Mr. Sheng’s “obliviousness” on this issue might be explained, at least partially, by the fact that, professionally, he is a part of the opera world rather than the theatre community. Though the Olivier OTHELLO, from 1965, is now viewed as a relic of a very different time in theatrical history, the practice of white singers making up to play roles of other ethnicities, rightly or wrongly, still persists in opera (as witness the Met’s current revival of the iconic Franco Zeffirelli production of TURANDOT, which opened just last week. I wonder what Sheng, a Chinese-American composer, would say about that production.) Fairly recently Anna Netrebko, a Russian soprano who is currently one of opera’s top stars, was criticized for darkening her skin as Aida, and defended herself by saying it would be “disrespectful” to the Ethiopian character to play her without doing so.

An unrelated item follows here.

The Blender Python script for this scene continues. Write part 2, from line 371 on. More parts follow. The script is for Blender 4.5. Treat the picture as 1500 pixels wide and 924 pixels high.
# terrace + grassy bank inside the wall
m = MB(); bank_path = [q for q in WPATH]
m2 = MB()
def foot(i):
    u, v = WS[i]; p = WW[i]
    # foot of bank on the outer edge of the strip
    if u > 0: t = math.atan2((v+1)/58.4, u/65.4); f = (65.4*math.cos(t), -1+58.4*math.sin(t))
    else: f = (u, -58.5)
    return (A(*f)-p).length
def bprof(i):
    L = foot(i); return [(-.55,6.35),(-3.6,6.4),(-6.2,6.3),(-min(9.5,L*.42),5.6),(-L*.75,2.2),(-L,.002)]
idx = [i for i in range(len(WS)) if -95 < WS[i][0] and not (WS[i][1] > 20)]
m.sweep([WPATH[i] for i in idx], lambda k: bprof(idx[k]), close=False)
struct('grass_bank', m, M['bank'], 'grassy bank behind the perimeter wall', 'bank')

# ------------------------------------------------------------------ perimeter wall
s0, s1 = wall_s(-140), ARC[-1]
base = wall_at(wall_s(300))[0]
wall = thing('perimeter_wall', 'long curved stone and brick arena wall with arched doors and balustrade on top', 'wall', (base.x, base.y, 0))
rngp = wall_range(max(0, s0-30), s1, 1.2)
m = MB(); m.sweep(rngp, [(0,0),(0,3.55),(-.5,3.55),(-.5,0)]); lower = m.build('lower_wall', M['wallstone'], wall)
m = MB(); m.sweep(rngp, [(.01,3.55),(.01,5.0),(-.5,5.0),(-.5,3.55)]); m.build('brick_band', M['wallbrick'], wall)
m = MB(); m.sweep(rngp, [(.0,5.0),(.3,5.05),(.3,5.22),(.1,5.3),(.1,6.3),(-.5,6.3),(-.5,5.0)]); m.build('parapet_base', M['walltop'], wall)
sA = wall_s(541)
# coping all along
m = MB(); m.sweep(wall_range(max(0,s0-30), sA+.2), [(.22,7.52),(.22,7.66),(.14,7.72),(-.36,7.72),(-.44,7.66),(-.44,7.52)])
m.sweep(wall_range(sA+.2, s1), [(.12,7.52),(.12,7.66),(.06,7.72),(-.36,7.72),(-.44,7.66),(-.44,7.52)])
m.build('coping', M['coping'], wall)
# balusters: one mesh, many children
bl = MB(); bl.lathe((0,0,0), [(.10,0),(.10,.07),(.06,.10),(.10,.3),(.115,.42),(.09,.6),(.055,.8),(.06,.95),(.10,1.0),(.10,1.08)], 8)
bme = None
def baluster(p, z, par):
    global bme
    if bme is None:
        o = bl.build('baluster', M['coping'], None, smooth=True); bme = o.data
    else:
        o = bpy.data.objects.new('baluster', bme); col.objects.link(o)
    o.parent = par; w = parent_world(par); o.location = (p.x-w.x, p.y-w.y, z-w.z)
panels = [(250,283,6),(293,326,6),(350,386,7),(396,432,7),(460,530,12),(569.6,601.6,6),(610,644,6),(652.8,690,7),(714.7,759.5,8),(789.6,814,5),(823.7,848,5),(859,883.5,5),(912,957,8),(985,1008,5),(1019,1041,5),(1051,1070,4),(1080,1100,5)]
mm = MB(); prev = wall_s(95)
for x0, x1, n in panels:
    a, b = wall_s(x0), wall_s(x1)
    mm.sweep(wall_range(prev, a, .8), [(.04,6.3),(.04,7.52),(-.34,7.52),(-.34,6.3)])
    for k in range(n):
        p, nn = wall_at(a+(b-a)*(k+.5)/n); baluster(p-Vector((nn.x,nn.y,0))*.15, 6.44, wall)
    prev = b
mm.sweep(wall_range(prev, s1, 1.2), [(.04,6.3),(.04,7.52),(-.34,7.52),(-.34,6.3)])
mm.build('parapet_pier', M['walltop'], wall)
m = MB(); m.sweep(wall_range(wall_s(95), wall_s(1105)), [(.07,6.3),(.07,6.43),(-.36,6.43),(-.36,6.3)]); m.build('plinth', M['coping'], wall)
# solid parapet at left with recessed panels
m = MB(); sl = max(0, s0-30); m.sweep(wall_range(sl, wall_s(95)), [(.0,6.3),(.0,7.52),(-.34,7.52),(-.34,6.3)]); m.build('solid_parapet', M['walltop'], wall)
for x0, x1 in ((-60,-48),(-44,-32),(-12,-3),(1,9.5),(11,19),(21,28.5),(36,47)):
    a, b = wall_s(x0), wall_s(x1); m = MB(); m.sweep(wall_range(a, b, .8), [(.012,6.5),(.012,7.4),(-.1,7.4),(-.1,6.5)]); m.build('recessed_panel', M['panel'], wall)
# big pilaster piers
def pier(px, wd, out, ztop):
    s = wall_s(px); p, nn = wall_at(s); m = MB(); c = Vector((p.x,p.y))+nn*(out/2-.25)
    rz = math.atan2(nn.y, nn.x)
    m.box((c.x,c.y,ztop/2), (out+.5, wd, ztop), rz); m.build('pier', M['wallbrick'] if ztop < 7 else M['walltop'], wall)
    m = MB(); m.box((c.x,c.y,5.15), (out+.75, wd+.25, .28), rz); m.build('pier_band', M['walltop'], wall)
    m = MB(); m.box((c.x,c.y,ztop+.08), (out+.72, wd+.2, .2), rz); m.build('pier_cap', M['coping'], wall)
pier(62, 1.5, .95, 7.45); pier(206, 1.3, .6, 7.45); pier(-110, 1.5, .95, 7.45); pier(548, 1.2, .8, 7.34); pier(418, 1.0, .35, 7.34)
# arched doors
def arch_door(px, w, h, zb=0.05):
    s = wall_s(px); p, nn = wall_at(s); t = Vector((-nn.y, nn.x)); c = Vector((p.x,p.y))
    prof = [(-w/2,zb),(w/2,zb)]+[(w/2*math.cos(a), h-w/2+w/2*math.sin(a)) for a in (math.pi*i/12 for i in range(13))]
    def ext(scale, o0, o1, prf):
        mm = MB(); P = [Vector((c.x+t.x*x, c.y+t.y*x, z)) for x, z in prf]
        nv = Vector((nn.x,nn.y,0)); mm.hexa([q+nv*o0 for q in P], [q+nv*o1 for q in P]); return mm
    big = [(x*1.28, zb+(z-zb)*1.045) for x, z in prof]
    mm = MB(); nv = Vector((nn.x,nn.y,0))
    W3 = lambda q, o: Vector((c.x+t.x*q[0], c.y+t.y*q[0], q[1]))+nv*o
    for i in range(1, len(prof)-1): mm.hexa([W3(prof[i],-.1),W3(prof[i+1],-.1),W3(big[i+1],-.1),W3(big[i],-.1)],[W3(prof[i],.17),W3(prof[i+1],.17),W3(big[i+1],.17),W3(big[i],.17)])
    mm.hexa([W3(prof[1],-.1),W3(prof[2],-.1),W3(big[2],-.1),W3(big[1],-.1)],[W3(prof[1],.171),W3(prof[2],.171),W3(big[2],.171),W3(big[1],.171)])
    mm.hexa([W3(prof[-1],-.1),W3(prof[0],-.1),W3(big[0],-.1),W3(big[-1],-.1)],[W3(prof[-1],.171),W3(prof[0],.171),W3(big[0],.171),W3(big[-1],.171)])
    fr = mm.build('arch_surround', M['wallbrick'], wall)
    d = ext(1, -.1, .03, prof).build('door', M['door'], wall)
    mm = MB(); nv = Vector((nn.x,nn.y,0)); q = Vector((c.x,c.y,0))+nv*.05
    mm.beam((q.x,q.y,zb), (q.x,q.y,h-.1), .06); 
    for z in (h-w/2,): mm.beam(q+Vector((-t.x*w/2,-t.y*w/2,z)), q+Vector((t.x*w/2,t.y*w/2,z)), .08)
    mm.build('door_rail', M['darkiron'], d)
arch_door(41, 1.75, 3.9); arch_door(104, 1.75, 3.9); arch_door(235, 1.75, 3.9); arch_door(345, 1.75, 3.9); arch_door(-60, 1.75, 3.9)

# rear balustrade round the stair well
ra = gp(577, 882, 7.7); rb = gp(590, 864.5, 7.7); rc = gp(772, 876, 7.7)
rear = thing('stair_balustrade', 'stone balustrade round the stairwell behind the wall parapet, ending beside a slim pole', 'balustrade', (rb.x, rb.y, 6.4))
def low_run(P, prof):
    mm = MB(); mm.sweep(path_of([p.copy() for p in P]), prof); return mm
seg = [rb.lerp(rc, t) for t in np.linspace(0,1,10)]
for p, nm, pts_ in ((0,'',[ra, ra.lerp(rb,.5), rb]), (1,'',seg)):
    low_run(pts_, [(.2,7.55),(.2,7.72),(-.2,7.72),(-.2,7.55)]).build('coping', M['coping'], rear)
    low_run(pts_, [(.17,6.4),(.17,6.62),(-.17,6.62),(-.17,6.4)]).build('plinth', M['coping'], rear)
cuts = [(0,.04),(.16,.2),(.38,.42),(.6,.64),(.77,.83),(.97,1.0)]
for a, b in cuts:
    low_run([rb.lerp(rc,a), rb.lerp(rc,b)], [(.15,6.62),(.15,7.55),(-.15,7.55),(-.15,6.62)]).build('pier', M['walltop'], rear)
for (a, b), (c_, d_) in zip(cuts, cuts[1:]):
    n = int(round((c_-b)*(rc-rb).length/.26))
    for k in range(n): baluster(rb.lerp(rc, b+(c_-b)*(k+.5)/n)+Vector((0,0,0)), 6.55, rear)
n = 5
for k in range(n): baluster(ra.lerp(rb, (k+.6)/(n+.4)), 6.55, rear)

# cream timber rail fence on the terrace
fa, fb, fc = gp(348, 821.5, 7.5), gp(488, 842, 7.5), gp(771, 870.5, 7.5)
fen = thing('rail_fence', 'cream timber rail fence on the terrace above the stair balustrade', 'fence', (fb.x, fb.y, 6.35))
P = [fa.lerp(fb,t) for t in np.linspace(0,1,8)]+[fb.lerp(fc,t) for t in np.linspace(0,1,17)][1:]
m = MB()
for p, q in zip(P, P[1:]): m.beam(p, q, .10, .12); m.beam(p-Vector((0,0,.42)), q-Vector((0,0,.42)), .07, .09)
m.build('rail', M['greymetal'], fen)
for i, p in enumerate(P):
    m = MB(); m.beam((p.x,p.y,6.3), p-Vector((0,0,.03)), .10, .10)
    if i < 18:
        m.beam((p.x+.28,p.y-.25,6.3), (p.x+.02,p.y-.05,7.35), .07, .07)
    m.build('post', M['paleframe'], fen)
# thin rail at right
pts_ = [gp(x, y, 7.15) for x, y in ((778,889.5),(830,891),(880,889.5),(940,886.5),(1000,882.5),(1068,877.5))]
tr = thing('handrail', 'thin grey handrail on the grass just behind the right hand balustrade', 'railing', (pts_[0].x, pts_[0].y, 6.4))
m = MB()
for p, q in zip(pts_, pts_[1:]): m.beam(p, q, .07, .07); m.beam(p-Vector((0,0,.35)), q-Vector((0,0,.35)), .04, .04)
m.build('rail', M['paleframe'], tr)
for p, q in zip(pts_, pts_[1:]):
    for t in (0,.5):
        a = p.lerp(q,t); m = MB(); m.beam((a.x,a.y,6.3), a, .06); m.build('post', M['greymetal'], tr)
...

If Sheng had chosen a different film version of the Shakespeare play to show his students, it’s very possible that the same issue would have arisen when he came into class a few days later to show a video of the Verdi opera. I don’t know which one he would have picked, but the most famous film of it is Zeffirelli’s 1986 cinematic version. Though Placido Domingo, being a Spaniard, might arguably be considered better entitled than most tenors to play the Moor, he darkened his skin substantially for the film, as he also did in Met telecasts of the opera in 1979 and 1995—both still available on DVD or through Met on Demand. As recently as 2012, the late Johan Botha, a white tenor from South Africa, was similarly made up in a Met HD transmission of the opera with Renee Fleming, without occasioning the kind of uproar this would have caused in a production of the play at that time.

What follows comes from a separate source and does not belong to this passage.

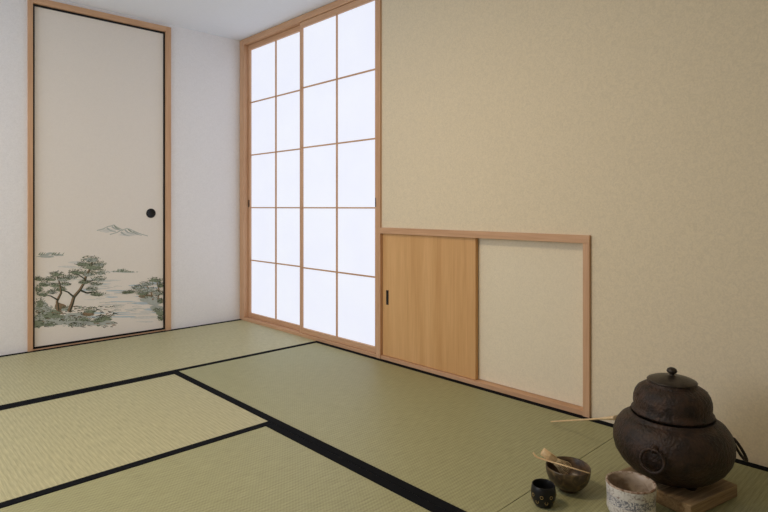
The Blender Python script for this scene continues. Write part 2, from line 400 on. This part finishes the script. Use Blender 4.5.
# base board
M_brick = wood('weathered_board', 'X', (0.17, 0.11, 0.06), (0.46, 0.33, 0.19), 60, 0.8)
bm = bmesh.new(); box(bm, -0.125, 0.125, -0.125, 0.125, 0.0005, 0.038)
o = obj('kettle_base_board', bm, [M_brick], bevel=0.003); o.location = (FC.x, FC.y-0.01, 0.0015); o.rotation_euler[2] = math.radians(-13)
MF = Matrix.Translation(FC)
zb = 0.0405
bm = bmesh.new()
lathe(bm, [(0, 0.046), (0.075, 0.046), (0.100, 0.052), (0.128, 0.070), (0.152, 0.093), (0.168, 0.120), (0.1745, 0.147), (0.174, 0.172), (0.166, 0.198), (0.152, 0.218), (0.134, 0.229), (0.125, 0.232), (0.125, 0.240), (0.118, 0.240), (0.116, 0.226), (0.0, 0.220)], MF, 72)
for k in range(3):      # feet
    a = math.radians(225+15+120*k); c = FC + Vector((math.cos(a)*0.078, math.sin(a)*0.078, 0))
    lathe(bm, [(0, 0.060), (0.020, 0.055), (0.018, 0.046), (0.016, zb), (0, zb)], Matrix.Translation(c), 20)
def ring_handle(ang, zl, r=0.033, tilt=0.25, rad=0.172):
    d = (to_cam*math.cos(ang)+left*math.sin(ang)); tn = Vector((-d.y, d.x, 0))
    p = FC + d*(rad-0.006) + Vector((0, 0, zl))
    tube(bm, [p-d*0.02, p, p+d*0.010, p+d*0.017], [0.015, 0.015, 0.011, 0.006], 16)       # lug boss
    tube(bm, [p+d*0.012+Vector((0, 0, 0.007*math.cos(t)))+d*0.009*math.sin(t) for t in [i*2*math.pi/14 for i in range(14)]], 0.003, 8, closed=True)
    dn = (Vector((0, 0, -1))*math.cos(tilt)+d*math.sin(tilt)).normalized()
    c = p + d*0.018 + dn*(r-0.004)
    tube(bm, [c+r*(math.cos(t)*tn+math.sin(t)*dn) for t in [i*2*math.pi/40 for i in range(40)]], 0.0046, 10, closed=True)
ring_handle(math.radians(43), 0.180, tilt=0.12)
ring_handle(math.radians(-80), 0.168, 0.034, 0.45)
ring_handle(math.radians(204), 0.185)
obj('iron_tea_brazier', bm, [M_iron])
bm = bmesh.new()
lathe(bm, [(0, 0.2415), (0.110, 0.2415), (0.1145, 0.2425), (0.119, 0.247), (0.120, 0.251), (0.116, 0.255), (0.1125, 0.262), (0.1140, 0.275), (0.1135, 0.290), (0.109, 0.306), (0.101, 0.319), (0.088, 0.328), (0.077, 0.332), (0.072, 0.335), (0.072, 0.343), (0.068, 0.343), (0.067, 0.335), (0, 0.333)], MF, 72)
kettle = obj('iron_tea_kettle', bm, [M_iron2])
bm = bmesh.new()
lathe(bm, [(0, 0.3435), (0.071, 0.3435), (0.0735, 0.346), (0.071, 0.349), (0.060, 0.354), (0.040, 0.359), (0.015, 0.362), (0.008, 0.363), (0.007, 0.368), (0.013, 0.372), (0.016, 0.377), (0.013, 0.384), (0.006, 0.388), (0, 0.389)], MF, 56)
obj('kettle_lid', bm, [M_lid], parent=kettle)
bm = bmesh.new()
for s in (1, -1):   # small lugs on kettle shoulder
    d = left*s
    p = FC + d*0.101 + Vector((0, 0, 0.305))
    tube(bm, [p-d*0.01, p+d*0.006, p+d*0.012], [0.012, 0.010, 0.006], 14)
obj('kettle_lugs', bm, [M_iron2], parent=kettle)

# ---------------------------------------------------------------- tea utensils
M_bam = wood('bamboo', 'Y', (0.62, 0.43, 0.22), (0.80, 0.62, 0.38), 40, 0.45)
# bamboo ladle leaning on the brazier shoulder
A = Vector((2.125, 1.21, 0.0085)); B = Vector((1.930, 0.850, 0.172)); D = (B-A)
bm = bmesh.new()
tube(bm, [A+D*k for k in (0, 0.02, 0.3, 0.5, 0.52, 0.54, 0.8, 0.9, 1.0)], [0.004, 0.0055, 0.0055, 0.0055, 0.0068, 0.0055, 0.0062, 0.010, 0.014], 12, flat=0.6)
obj('bamboo_ladle', bm, [M_bam])

# dark bowl
M_bowl = mottled('bowl_glaze_brown', [(0.3, (0.018, 0.011, 0.007)), (0.5, (0.065, 0.042, 0.020)), (0.70, (0.20, 0.13, 0.055))], 30, 0.35, 1.5)
M_bowl_in = mottled('bowl_glaze_inside', [(0.35, (0.04, 0.025, 0.014)), (0.6, (0.13, 0.08, 0.04))], 30, 0.35)
bm = bmesh.new()
C = Vector((1.668, 0.890, 0.002))
lathe(bm, [(0, 0.003), (0.022, 0.003), (0.024, 0.0), (0.029, 0.0), (0.030, 0.007), (0.046, 0.015), (0.060, 0.032), (0.067, 0.052), (0.069, 0.072), (0.0675, 0.075), (0.065, 0.073), (0.062, 0.053), (0.055, 0.034), (0.040, 0.018), (0.0, 0.012)],
      Matrix.Translation(C), 48, mis=[0]*9+[1]*5, wob=lambda a, z: 0.015*math.sin(3*a+1))
obj('tea_bowl', bm, [M_bowl, M_bowl_in])
# whisk
M_tine = plain('bamboo_tines', (0.66, 0.50, 0.28), 0.6)
P0 = Vector((1.630, 0.960, 0.112)); P1 = Vector((1.682, 0.873, 0.045)); ax = (P1-P0).normalized()
R = ax.to_track_quat('Z', 'Y').to_matrix().to_4x4(); MW = Matrix.Translation(P0) @ R
bm = bmesh.new()
lathe(bm, [(0, 0.002), (0.009, 0.0), (0.0130, 0.001), (0.0130, 0.022), (0.0138, 0.024), (0.0130, 0.026), (0.0130, 0.045), (0.008, 0.050), (0, 0.050)], MW, 24)
for i in range(36):
    a = 2*math.pi*i/36; rr = 0.021 if i % 2 else 0.013
    pts = [(0.0105, 0.044), (0.013, 0.060), (rr, 0.080), (rr*1.0, 0.092), (rr*0.8, 0.098)]
    tube(bm, [MW @ Vector((p*math.cos(a), p*math.sin(a), z)) for p, z in pts], 0.0007, 5, 1)
obj('bamboo_tea_whisk', bm, [M_bam, M_tine])
# scoop
bm = bmesh.new()
a0 = Vector((1.615, 0.985, 0.0925)); a1 = Vector((1.657, 0.812, 0.082)); dd = a1-a0
tube(bm, [a0+Vector((0, 0, 0.012)), a0+dd*0.04+Vector((0, 0, 0.004)), a0+dd*0.1, a0+dd*0.5, a0+dd*0.53, a0+dd*0.56, a1], [0.0035, 0.0055, 0.0048, 0.004, 0.005, 0.004, 0.003], 10, flat=0.45)
obj('bamboo_tea_scoop', bm, [M_bam])
# small black cup with gilt pattern
M_gold = plain('gilt_pattern', (0.42, 0.30, 0.12), 0.4, 0.5)
bm = bmesh.new(); C = Vector((1.529, 0.897, 0.002))
lathe(bm, [(0, 0.002), (0.019, 0.002), (0.020, 0), (0.025, 0), (0.030, 0.008), (0.036, 0.024), (0.037, 0.042), (0.034, 0.060), (0.0325, 0.062), (0.031, 0.060), (0.033, 0.042), (0.030, 0.016), (0, 0.008)], Matrix.Translation(C), 40)
for row, z in enumerate((0.020, 0.036)):
    rr = {0: 0.0348, 1: 0.0370}[row]
    for i in range(8):
        a = 2*math.pi*(i+0.5*(row % 2))/8; d = Vector((math.cos(a), math.sin(a), 0)); tn = Vector((-d.y, d.x, 0))
        c = C+d*rr+Vector((0, 0, z))
        tube(bm, [c+0.0045*(math.cos(t)*tn+math.sin(t)*Vector((0, 0, 1))) for t in [k*2*math.pi/10 for k in range(10)]], 0.0008, 5, 1, closed=True)
obj('lacquered_cup', bm, [M_black, M_gold])
# white tea bowl with blue-grey brushed band
M_white = mottled('white_crackle_glaze', [(0.34, (0.30, 0.24, 0.22)), (0.42, (0.56, 0.53, 0.50)), (0.54, (0.74, 0.72, 0.68))], 60, 0.45, 2.0)
M_band = mottled('blue_grey_brushwork', [(0.44, (0.20, 0.21, 0.25)), (0.50, (0.50, 0.49, 0.50)), (0.56, (0.72, 0.70, 0.67))], 75, 0.45, 3.0)
M_rim = mottled('rim_clay', [(0.4, (0.20, 0.11, 0.07)), (0.6, (0.50, 0.41, 0.33))], 60, 0.6)
M_in = mottled('inside_glaze', [(0.35, (0.24, 0.17, 0.12)), (0.6, (0.46, 0.37, 0.28))], 30, 0.4)
bm = bmesh.new(); C = Vector((1.655, 0.687, 0.002))
lathe(bm, [(0, 0.004), (0.036, 0.004), (0.038, 0), (0.046, 0), (0.050, 0.006), (0.062, 0.012), (0.067, 0.024), (0.066, 0.046), (0.0665, 0.070), (0.068, 0.090), (0.0685, 0.096), (0.068, 0.099), (0.065, 0.101), (0.061, 0.098), (0.060, 0.075), (0.060, 0.030), (0.048, 0.016), (0, 0.012)],
      Matrix.Translation(C), 56, mis=[0]*7+[3, 0, 0]+[1]*3+[2]*4, wob=lambda a, z: 0.012*math.sin(2*a+z*30)+0.006*math.sin(5*a))
obj('ceramic_tea_bowl', bm, [M_white, M_rim, M_in, M_band])

# ---------------------------------------------------------------- lights
# unseen lamp added on the ceiling as warm fill, mid-room
M_fill_lamp, nt, b = newmat('fill_lamp_diffuser'); b.inputs['Emission Color'].default_value = (1, 0.86, 0.66, 1); b.inputs['Emission Strength'].default_value = 3
bm = bmesh.new(); LP = Vector((0.45, 1.75, 0))
lathe(bm, [(0, ZC-0.001), (0.24, ZC-0.001), (0.25, ZC-0.02), (0.25, ZC-0.06)], Matrix.Translation(LP), 40, 0)
lathe(bm, [(0.25, ZC-0.06), (0.22, ZC-0.085), (0.12, ZC-0.10), (0, ZC-0.103)], Matrix.Translation(LP), 40, 1)
obj('fill_ceiling_lamp', bm, [M_wx, M_fill_lamp])
def area(name, loc, rot, sx, sy, e, col):
    l = bpy.data.lights.new(name, 'AREA'); l.shape = 'RECTANGLE'; l.size = sx; l.size_y = sy; l.energy = e; l.color = col
    o = bpy.data.objects.new(name, l); S.collection.objects.link(o); o.location = loc; o.rotation_euler = rot; return o
area('warm_fill_light', (LP.x, LP.y, ZC-0.12), (0, 0, 0), 0.45, 0.45, 17, (1.0, 0.79, 0.54))  # added warm fill under the lamp body
area('cool_fill_light', (XL-0.10, (WY0+WY1)/2, (WZ0+WZ1)/2), (0, math.radians(-90), 0), WZ1-WZ0, WY1-WY0, 36, (0.85, 0.90, 1.0))  # added cool fill set in the unseen window
w = bpy.data.worlds.new('world'); S.world = w; w.use_nodes = True
w.node_tree.nodes['Background'].inputs[0].default_value = (0.7, 0.8, 1, 1); w.node_tree.nodes['Background'].inputs[1].default_value = 0.5

# ---------------------------------------------------------------- camera
cd = bpy.data.cameras.new('camera'); cam = bpy.data.objects.new('camera', cd); S.collection.objects.link(cam)
cam.location = (0, 0, 0.9); cam.rotation_euler = (math.radians(90), 0, -math.atan2(542, 564.5))
cd.sensor_width = 36; cd.lens = F/768*36; cd.shift_y = -49/768
S.camera = cam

In 2015, when the Met unveiled its new production of OTELLO, directed by Bartlett Sher (and updated to a more recent historical period than the original Renaissance setting), the Russian tenor Aleksandrs Antonenko got a fair amount of publicity as the first Met Otello to forego the dark makeup: a positive development that, even at that late date, surprised many people. In a 2018 London production (also released on DVD) the popular German tenor Jonas Kaufmann limited himself to what was described in a review as “a spritz of Mediterranean bronzing rather than the full-on Moorish blackening of yesteryear.” So things are gradually changing, even in the tradition-bound opera community.

Throughout history, casting in opera has always been more about matching the vocal requirements of the role than the physical appearance (though some feel that the rise of opera on video in recent years has shifted the focus too much to photogenic singers.) Otello is considered the heaviest and most demanding dramatic tenor role in the Italian operatic repertoire, and there are only a few singers in each generation who can really do justice to it. Until recently most of the world-famous Otellos have been white, but in recent years the excellent Black American tenor Russell Thomas has been singing the role to acclaim. I hope he will have the opportunity to sing it at the Met before too long.